- The Bank of England will be meeting today to deliver its Monetary Policy Report and Official Rate. The Bank is expected to hike rates by 0.25% from 4.25% to 4.50%.
- US CPI (inflation) data released yesterday showed the annualized rate unexpectedly decreased sightly last month, reaching a low of 4.9% when an unchanged reading of 5.0% was widely expected. Despite this decline, core CPI rose by 0.4% month-on-month when a rise of only 0.3% had been expected. The data triggered a rally in stocks and other risky assets, despite the rise in the core rate and comments by the Fed’s Barkin who stated that inflation remained unacceptably high and that not enough progress was being made in bringing it down towards the Fed’s 2% target.
- Chinese CPI data showed that prices increased by only 0.1% last month, the lowest monthly increase seen in approximately 3 years. This has added to sentiment that global inflation is coming down decisively.
- In the Forex market, the US Dollar did not react strongly to yesterday’s CPI data release. The Asian session has been fairly quiet, with little directional price movement, seeing greatest strength in the New Zealand Dollar and the greatest weakness in the Swiss Franc. The long-term bearish trend in the US Dollar remains valid, and trend traders may also be looking for long trades in the EUR/USD and GBP/USD currency pairs, especially the latter which rose to reach a new long-term high yesterday at $1.2680.
- Stock markets are mostly bullish, with the NASDAQ 100 Index notably reaching its highest price seen since August 2022.

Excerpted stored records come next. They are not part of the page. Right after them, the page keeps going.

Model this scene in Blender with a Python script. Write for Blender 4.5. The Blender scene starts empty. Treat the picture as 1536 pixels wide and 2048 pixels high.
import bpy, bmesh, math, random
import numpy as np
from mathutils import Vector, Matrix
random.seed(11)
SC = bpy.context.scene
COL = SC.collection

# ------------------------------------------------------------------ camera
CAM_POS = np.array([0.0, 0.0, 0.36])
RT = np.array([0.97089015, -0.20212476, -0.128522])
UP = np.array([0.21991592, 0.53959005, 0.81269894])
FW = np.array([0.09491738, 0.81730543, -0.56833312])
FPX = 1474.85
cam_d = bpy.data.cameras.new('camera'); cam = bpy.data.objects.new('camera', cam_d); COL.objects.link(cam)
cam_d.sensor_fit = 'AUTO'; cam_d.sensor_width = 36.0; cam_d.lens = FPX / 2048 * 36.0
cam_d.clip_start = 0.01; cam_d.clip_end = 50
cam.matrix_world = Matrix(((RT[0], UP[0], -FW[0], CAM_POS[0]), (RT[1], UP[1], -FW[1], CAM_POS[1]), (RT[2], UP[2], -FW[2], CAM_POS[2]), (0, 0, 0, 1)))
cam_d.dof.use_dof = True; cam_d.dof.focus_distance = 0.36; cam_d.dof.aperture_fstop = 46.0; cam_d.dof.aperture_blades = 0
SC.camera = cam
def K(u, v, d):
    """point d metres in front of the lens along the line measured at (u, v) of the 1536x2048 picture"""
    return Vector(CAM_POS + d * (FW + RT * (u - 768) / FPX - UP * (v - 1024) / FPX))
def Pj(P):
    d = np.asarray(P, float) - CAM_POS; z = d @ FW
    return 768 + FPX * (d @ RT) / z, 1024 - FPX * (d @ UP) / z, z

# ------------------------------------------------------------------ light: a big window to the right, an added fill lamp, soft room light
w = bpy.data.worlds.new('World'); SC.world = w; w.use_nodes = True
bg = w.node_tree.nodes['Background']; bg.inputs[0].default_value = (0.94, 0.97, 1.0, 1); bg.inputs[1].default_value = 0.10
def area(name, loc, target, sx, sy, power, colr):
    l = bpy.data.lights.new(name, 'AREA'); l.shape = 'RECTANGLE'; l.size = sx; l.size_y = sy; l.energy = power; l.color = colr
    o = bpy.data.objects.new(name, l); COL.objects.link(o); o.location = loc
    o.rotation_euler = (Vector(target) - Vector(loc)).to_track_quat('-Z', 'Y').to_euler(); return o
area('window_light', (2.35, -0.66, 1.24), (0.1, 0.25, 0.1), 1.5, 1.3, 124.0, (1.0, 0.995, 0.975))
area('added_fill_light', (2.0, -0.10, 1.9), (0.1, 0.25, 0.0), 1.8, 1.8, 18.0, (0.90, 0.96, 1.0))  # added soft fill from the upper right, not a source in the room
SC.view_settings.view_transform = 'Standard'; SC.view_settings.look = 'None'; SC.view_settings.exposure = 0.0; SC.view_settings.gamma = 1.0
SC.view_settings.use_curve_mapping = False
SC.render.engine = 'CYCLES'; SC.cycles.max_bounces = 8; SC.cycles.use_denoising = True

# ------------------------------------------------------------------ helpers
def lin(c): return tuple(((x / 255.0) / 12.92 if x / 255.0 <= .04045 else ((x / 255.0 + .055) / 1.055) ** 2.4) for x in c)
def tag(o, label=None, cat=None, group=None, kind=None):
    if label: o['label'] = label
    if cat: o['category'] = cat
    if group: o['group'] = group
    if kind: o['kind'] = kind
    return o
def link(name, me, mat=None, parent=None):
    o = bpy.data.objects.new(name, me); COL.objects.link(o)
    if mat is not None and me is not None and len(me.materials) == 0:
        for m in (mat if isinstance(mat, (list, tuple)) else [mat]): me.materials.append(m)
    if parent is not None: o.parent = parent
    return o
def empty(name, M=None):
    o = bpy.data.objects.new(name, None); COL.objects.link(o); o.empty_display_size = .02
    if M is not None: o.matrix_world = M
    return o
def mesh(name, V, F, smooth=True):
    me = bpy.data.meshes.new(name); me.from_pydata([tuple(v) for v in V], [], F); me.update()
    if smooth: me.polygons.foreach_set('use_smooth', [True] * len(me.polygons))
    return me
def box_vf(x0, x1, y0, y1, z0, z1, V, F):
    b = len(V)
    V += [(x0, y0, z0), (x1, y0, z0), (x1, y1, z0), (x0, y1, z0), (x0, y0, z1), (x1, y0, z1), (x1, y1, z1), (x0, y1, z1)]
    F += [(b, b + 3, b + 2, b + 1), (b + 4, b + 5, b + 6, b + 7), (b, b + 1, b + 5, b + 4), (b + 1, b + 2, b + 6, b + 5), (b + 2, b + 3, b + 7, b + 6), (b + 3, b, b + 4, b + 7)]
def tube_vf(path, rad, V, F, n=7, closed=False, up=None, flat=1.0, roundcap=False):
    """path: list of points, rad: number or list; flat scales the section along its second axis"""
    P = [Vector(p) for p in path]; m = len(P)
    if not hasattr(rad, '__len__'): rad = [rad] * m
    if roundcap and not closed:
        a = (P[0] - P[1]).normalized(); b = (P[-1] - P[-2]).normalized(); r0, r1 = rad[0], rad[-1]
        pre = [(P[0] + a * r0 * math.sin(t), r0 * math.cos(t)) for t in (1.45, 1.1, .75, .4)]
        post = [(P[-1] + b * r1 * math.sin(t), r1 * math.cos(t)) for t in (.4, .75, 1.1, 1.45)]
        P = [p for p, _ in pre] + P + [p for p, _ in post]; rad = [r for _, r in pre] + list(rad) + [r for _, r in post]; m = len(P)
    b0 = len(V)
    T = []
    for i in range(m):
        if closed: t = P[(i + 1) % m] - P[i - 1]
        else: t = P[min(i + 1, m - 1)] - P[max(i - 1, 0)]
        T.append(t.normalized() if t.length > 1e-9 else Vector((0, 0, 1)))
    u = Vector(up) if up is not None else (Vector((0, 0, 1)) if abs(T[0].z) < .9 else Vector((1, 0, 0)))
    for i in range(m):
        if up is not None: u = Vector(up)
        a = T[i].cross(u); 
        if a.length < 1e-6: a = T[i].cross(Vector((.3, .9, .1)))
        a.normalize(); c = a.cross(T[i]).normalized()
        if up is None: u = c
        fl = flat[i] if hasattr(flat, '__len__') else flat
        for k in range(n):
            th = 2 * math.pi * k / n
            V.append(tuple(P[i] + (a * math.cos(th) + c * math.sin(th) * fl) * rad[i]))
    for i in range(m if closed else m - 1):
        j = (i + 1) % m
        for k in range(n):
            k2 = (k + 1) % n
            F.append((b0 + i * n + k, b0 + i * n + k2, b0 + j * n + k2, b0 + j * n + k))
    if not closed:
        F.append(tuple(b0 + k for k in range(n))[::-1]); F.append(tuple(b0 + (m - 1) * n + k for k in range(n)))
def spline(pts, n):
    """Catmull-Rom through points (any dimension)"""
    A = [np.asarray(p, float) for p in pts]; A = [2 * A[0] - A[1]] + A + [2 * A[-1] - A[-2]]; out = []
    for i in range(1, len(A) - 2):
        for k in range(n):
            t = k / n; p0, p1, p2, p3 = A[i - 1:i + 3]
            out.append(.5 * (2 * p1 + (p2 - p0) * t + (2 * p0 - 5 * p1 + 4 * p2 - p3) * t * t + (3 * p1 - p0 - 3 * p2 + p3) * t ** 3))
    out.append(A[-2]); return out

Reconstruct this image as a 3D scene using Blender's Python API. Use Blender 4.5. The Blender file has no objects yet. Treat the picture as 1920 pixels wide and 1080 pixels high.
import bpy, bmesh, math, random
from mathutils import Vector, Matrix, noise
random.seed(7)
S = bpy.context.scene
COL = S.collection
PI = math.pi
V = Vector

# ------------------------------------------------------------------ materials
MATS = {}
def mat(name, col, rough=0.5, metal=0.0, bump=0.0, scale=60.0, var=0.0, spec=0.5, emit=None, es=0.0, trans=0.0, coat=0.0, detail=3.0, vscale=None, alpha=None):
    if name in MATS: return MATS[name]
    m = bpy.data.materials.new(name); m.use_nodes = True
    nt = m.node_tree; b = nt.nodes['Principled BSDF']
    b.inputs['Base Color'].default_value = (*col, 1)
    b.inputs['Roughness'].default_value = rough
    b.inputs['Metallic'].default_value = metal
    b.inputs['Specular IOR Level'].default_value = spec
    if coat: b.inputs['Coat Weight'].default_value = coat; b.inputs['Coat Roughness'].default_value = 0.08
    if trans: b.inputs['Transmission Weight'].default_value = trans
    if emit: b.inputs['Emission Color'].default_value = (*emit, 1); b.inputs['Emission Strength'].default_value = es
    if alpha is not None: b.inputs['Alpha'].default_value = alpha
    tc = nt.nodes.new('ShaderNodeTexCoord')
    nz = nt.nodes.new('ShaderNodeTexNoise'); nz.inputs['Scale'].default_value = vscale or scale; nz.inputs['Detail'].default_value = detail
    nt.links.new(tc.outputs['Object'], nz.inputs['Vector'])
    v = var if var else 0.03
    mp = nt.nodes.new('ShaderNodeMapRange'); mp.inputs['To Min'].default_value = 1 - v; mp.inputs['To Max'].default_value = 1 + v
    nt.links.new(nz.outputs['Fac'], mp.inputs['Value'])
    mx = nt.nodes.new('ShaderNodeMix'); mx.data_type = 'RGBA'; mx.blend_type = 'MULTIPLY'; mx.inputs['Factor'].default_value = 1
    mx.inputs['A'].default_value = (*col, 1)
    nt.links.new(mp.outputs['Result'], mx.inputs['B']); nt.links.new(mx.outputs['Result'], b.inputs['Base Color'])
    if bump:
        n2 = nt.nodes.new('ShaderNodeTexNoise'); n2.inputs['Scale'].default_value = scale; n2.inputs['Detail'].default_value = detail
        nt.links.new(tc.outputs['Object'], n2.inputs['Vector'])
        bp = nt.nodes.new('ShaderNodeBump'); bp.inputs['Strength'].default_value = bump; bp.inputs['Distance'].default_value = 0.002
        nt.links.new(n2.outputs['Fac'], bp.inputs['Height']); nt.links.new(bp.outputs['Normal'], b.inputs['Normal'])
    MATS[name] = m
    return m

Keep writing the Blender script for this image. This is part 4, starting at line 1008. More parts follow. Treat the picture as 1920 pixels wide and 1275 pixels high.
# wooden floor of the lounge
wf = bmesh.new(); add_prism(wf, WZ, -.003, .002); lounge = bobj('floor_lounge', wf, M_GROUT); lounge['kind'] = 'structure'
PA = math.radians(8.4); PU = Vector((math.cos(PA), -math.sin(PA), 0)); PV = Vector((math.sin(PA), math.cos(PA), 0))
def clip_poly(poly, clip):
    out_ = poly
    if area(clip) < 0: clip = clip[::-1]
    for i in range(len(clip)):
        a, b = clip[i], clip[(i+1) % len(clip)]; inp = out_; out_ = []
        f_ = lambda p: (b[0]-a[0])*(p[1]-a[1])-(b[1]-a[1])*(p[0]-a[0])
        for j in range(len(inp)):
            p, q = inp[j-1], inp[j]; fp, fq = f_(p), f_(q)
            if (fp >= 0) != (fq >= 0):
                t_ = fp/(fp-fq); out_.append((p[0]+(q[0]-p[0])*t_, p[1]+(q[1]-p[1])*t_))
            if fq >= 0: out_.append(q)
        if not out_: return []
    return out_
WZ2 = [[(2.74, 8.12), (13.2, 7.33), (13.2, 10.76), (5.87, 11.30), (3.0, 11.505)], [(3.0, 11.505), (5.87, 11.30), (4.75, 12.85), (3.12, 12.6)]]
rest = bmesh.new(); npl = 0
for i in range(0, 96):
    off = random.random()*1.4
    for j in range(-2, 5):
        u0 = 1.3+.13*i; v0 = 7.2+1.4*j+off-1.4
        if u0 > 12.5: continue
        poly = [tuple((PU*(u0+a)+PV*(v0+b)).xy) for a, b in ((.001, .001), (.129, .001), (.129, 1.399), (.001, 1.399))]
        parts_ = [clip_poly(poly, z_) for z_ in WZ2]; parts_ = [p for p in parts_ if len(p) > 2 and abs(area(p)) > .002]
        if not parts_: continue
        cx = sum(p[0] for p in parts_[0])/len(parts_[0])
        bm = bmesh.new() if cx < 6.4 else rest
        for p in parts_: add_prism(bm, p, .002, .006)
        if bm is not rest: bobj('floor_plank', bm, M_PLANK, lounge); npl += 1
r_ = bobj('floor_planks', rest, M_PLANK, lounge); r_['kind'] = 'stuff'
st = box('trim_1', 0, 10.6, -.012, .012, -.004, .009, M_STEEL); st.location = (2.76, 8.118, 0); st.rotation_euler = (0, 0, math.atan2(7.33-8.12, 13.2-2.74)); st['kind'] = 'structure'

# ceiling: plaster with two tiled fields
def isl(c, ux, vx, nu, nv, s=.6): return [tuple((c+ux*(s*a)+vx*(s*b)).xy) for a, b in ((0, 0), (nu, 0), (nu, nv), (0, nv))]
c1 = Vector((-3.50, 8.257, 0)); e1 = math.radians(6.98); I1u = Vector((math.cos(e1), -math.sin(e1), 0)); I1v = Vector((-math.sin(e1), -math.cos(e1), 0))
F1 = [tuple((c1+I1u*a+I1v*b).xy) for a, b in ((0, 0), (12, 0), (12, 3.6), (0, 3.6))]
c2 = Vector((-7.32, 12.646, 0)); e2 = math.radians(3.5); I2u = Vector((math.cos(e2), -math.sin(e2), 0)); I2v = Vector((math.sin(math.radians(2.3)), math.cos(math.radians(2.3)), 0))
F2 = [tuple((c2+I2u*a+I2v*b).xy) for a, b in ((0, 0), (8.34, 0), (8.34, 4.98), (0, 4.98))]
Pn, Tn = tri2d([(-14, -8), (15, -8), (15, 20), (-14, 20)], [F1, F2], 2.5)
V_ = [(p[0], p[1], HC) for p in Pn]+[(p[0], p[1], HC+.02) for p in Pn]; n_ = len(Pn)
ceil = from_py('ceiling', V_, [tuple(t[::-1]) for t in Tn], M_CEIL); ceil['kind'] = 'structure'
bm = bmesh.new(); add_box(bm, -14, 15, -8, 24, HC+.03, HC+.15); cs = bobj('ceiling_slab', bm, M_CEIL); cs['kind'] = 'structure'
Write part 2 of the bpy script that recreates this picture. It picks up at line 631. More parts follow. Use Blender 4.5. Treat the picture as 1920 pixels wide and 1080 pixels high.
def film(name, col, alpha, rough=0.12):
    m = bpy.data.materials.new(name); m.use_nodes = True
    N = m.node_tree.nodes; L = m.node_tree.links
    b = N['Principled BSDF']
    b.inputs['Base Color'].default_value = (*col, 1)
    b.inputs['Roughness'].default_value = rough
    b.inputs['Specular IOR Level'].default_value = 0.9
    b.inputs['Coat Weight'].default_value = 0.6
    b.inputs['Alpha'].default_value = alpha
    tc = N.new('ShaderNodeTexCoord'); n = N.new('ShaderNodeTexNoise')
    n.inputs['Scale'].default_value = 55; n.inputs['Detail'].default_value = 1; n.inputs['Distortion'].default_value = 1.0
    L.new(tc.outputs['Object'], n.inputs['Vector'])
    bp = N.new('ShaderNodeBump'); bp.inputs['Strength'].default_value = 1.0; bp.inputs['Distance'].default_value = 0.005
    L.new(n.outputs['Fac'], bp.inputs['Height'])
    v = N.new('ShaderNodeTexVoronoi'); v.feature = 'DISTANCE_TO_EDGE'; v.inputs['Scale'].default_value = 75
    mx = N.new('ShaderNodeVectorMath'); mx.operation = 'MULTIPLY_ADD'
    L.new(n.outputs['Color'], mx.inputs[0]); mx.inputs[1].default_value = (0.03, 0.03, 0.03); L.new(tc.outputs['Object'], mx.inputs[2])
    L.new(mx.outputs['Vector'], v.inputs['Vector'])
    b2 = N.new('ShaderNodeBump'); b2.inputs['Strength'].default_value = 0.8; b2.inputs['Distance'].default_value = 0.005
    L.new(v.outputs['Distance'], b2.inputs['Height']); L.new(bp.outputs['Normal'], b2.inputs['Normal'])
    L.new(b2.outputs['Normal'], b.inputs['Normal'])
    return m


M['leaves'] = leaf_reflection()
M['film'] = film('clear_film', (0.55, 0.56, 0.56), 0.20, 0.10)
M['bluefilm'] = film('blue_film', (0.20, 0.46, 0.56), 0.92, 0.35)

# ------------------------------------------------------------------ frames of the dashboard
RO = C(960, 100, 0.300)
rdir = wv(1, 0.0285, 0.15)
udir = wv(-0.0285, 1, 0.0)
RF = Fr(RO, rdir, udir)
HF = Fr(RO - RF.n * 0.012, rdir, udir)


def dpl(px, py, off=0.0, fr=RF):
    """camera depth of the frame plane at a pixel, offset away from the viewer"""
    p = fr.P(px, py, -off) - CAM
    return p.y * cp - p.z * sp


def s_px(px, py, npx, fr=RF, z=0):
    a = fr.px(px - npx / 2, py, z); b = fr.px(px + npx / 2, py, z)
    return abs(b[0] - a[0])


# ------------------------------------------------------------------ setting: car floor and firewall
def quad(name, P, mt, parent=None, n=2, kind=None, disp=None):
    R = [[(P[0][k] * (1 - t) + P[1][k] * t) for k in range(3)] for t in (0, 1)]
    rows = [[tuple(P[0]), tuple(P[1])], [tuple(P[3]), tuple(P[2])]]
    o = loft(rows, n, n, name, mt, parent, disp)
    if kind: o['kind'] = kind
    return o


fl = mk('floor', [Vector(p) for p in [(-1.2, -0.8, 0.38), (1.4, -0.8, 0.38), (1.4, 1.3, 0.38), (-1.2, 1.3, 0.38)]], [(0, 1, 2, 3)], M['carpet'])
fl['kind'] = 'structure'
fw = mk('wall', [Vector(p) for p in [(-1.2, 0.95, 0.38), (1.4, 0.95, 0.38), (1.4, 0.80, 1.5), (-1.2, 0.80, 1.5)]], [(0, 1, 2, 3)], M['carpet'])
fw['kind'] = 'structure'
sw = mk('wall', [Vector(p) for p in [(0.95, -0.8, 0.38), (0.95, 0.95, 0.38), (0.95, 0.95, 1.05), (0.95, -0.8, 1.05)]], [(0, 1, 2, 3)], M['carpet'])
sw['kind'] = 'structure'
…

- Precious metals are performing strongly within a slow bullish trend after Gold reached a high price just below its all-time high of $2,070 last week.
- Some soft commodities have been breaking to new highs and trending strongly, notably the Sugar ETF Cane which ended the week with a strong rebound, and the Cocoa ETF NIB, which closed yesterday at a multi-year high price.
- There will be a release of US PPI data later today, which will be scrutinized for clues regarding inflationary pressures. It is expected to show a month-on-month increase of 0.3%.